Storytelling: Bob Dylan in the Highlands
Bob Dylan in the Highlands
Entertainment is a misused word. Sure, in its most basest form, entertainment can entertain us but true artists shatter that box. They are not found on FM radio or at the cinemaplex, lost in amongst the sticky floors and smelly bathrooms. But they aren’t lost in some professor’s bookshelf or student’s locker, collecting dust and waiting to be loved, either. Shakespeare didn’t write his plays just to have them analyzed by students who are only doing it to fulfill a prerequisite. Art lives, breathes, sits down beside you.
Art leaves a stain on your carpet.
It is dirty and crass. You can legislate against it, if you want. Frankly, art could care less. The losers are the ignorant. Plato and Aristophanes are still hustling down on the corner. They’ve been ran out-of-town more times than a Romney (George and Mitt) has thought he could be president. Alexander Solzhenitzyn is in a back alley, still running from the Communists. He sees the oncoming totalitarianism of Vladimir Putin and wonders if The Gulag Archipelago was never archived into the desolate wasteland known as literature if thing would be different.
Use art like a prostitute.
In this three-minute age, how the hell are we supposed to digest a 17 minute song like Highlands? It has no extended solos. Jimi Hendrix passed by, surveyed the landscape, shook his head and just left. There was no place to put his whammy down but asked to borrow the sheet music as he left.
Highlands is a journey, as is all forms of storytelling. It’s narrator is searching for truth in a crazy world. A waitress craves a representation of her from our traveler. He is an artist and she has an expectation that, because he is a genius, magick will pour out onto the napkin from the pencil that just wrote “ham and eggs” onto an order book. When he presents the finished product, she rejects it, claims it doesn’t look at all like her.
Art wants to know if it can crash on your couch.
I can get lost in Dylan’s song and dream. It is a mystic journey through truth. The narrator “feels like a prisoner in a world of mystery” and he feels disoriented. To a creative, art can be the most combative and unfriendly world. But we always go back there. Dylan has fought his art with the same vengeance and ferocity that he has his domestic partners. Highlands, could be interpreted as a coming home. After years in the creative wilderness, the narrator (Bob Dylan)yearns for the home he abandoned. As hard as it may be to fathom, artists and creatives will gladly abandon their home any chance they get. Looking at the same old things in the same old place becomes a monotony.

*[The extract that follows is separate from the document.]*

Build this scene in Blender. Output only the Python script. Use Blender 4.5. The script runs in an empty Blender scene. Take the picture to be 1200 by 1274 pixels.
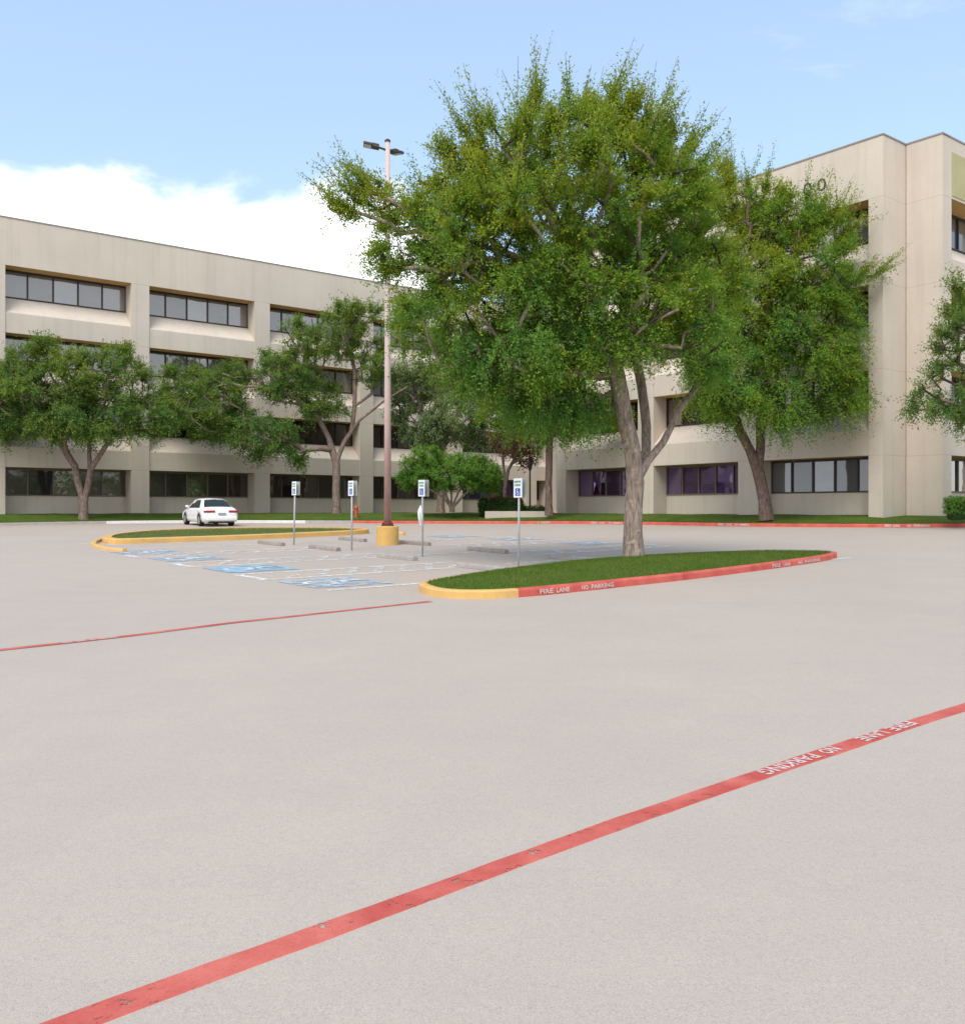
import bpy, bmesh, math, random
import numpy as np
from mathutils import Vector, Matrix
random.seed(7)
RNG = np.random.default_rng(11)
SC = bpy.context.scene
COL = SC.collection
R = math.radians

# ------------------------------------------------------------------ camera geometry
F, CU, HV, EYE = 1160.0, 600.0, 634.0, 1.85      # focal length (px of the 1200 px photo), principal column, eye level row

def sstep(x, a, b):
    t = min(1.0, max(0.0, (x - a) / (b - a)))
    return t * t * (3 - 2 * t)

def gz(x, y):
    """height of the paved ground: a plane rising gently away from the camera, lifting a little more to the far right"""
    yy = max(-30.0, min(75.0, y))
    sx = 0.5 * (x - 3 + math.sqrt((x - 3) ** 2 + 4.0))
    return 0.0215 * yy + 0.024 * min(sx, 40) * sstep(y, 24, 38)

def at(u, v, Y):
    return Vector(((u - CU) / F * Y, Y, EYE - (v - HV) / F * Y))

def gp(u, v, dz=0.0):
    """ground point seen at photo pixel (u, v)"""
    Y = 10.0
    for _ in range(60):
        x = (u - CU) / F * Y
        Y = 0.5 * Y + 0.5 * F * (EYE - gz(x, Y) - dz) / (v - HV)
    x = (u - CU) / F * Y
    return Vector((x, Y, gz(x, Y)))

# ------------------------------------------------------------------ materials
def nt(name):
    m = bpy.data.materials.new(name)
    m.use_nodes = True
    n = m.node_tree
    n.nodes.clear()
    out = n.nodes.new('ShaderNodeOutputMaterial')
    return m, n, out

def node(n, typ, inputs=None, **kw):
    o = n.nodes.new(typ)
    for k, v in kw.items():
        setattr(o, k, v)
    for k, v in (inputs or {}).items():
        s = o.inputs[k]
        if isinstance(v, bpy.types.NodeSocket):
            n.links.new(v, s)
        else:
            s.default_value = v
    return o

def c4(c):
    return (c[0], c[1], c[2], 1.0)

def mixc(n, fac, a, b, mode='MIX'):
    m = n.nodes.new('ShaderNodeMix')
    m.data_type = 'RGBA'
    m.blend_type = mode
    for idx, v in ((0, fac), (6, a), (7, b)):
        if isinstance(v, bpy.types.NodeSocket):
            n.links.new(v, m.inputs[idx])
        elif idx == 0:
            m.inputs[0].default_value = v
        else:
            m.inputs[idx].default_value = c4(v)
    return m.outputs[2]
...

She came into my world and blew everything up
Creative genius comes within. Writers and creatives will always renew themselves. To think they will give up and die is wrong. New faces, and Highlands underlines this, are sought. Always. If they are lucky, a face, a being, a soul, a spirit, invades and blows everything up. From those pieces, truth is rediscovered. Which is why the narrator is headed for the Highlands. Dylan went through a tumultuous journey with his wife Sara but, by all accounts, she has remained a force in his life.
Shakespeare, Dylan, Woody Allen are not geniuses. They aren’t going to create magic on a Monday morning with the rain pouring down and a backache from sleeping wrong. In all cases, a special person and f*cks up everything, shatters his whole belief system and forces him out of his mind.
Time out of Mind
The 1997 album that birthed Highlands is not only an album title but a truth. That girl that can lure you out and show you truths, to an artist, she is invaluable . History doesn’t appreciate her but Dylan knows, Allen knows, if Plato liked girls he’d know. The history of creation would be…Well, it would kind of be like the United States under any Bush presidency. A vast wasteland. That time out of mind refocuses and rebirths an artist’s soul. Perspective is something only achieved when you move the camera to a different location. No one moves the camera willingly. The true glory lies with the one who convinces the artist to move the camera. They are the true geniuses. I have one who has helped me realize this. She downplays her importance, as the others probably have as well.
My Heart’s in the Highlands
Ultimately, in Highlands, the narrator is seeking home. But the journey will always remain ongoing. Art is not a finished product. Art is the endeavor to always search and refine wisdom. Dylan has talked about this extensively. He has lived it. Like a Rolling Stone, his most famous song is in Dylan’s mind, not perfect and that is what keeps him going forward, the pursuit of artistic perfection. That is what keeps all artists and writers going forward.